´I speak so many languages, but I am understand by no one´.
One needs to survive exile - self-imposed, forced upon - more than once in order to really understand what does it really mean to be on the run never allowed to return in that complex yet simple real called home. Complex, because it means so many things - a language, an address, a culture, your communication intimacy with your parents, the relationship (real or imaginary) with your parents and ancestors themselves - but simple as sometimes one simple word is enough to bring you back.
´We, the ill fated, we took refuge in literature´, because of its ´prophetic nature´. Once the narrator´s father died - in other words, reuniting with the ´mind of the universe´ - she is retracing the roots of the exile through books and authors, literary quotes and observations of intellectual nature. A ´Hosseini descendant´, the last in a long line of autodidacts and anarchists, the self-appointed Zebra is retracing part of their exile journey without being able though to reach in person the physical shore from all this began: Iran. The duality of her condition deepened the dilemma: she is a woman whose fate in her home country is condemned by the strict religious rule; she may be against the US-imposed sanctions, but once returned back at home she may risk being imprisoned and accused of being a spy. What is left from this country of her?

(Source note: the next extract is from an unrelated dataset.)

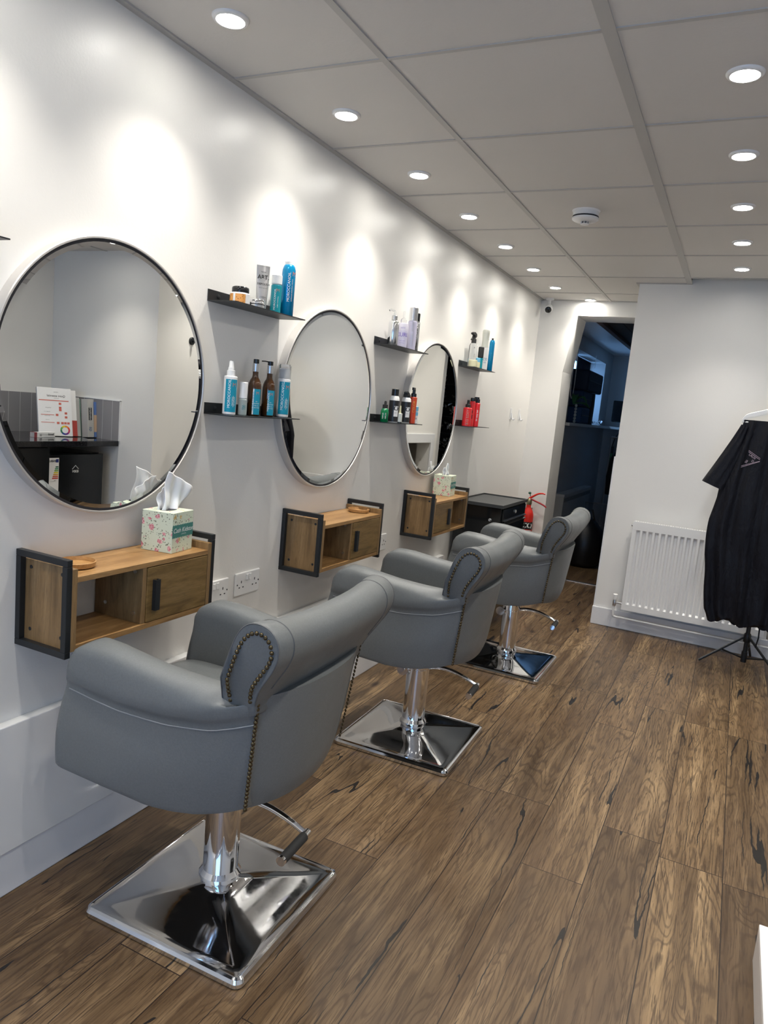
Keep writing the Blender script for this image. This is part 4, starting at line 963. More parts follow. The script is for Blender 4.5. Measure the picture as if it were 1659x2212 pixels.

The multi-awarded Call me Zebra by Azareen Van der Vliet Oloomi is an intellectual inquiry about the exile of the heart and of the soul. It contributes in a significant way to the increasingly growing literature on this topic by its complicated conceptual outreach. There are many discussions that I would have expect to see continued, developed or further explained in the book and this is the risk of opening too many intellectual fields at once. There are also situations when I´ve found the intellectual discourse artificious. But overall, my intellectual refugee mind was set alit during most of the reading, on alert to reconsider, revisit and confirm my own feelings about the condition of being an intellectual woman whose roots were suddenly cut from her place of birth.
For all the good reasons, Call me Zebra brings a valuable contribution to the intellectual take on exile, a topic sadly so common nowadays. The Iranian-American Azareen Van der Vliet Oloomi is also the founder of the bi-annual symposium Litteratures of Annihilation, Exile and Resistance.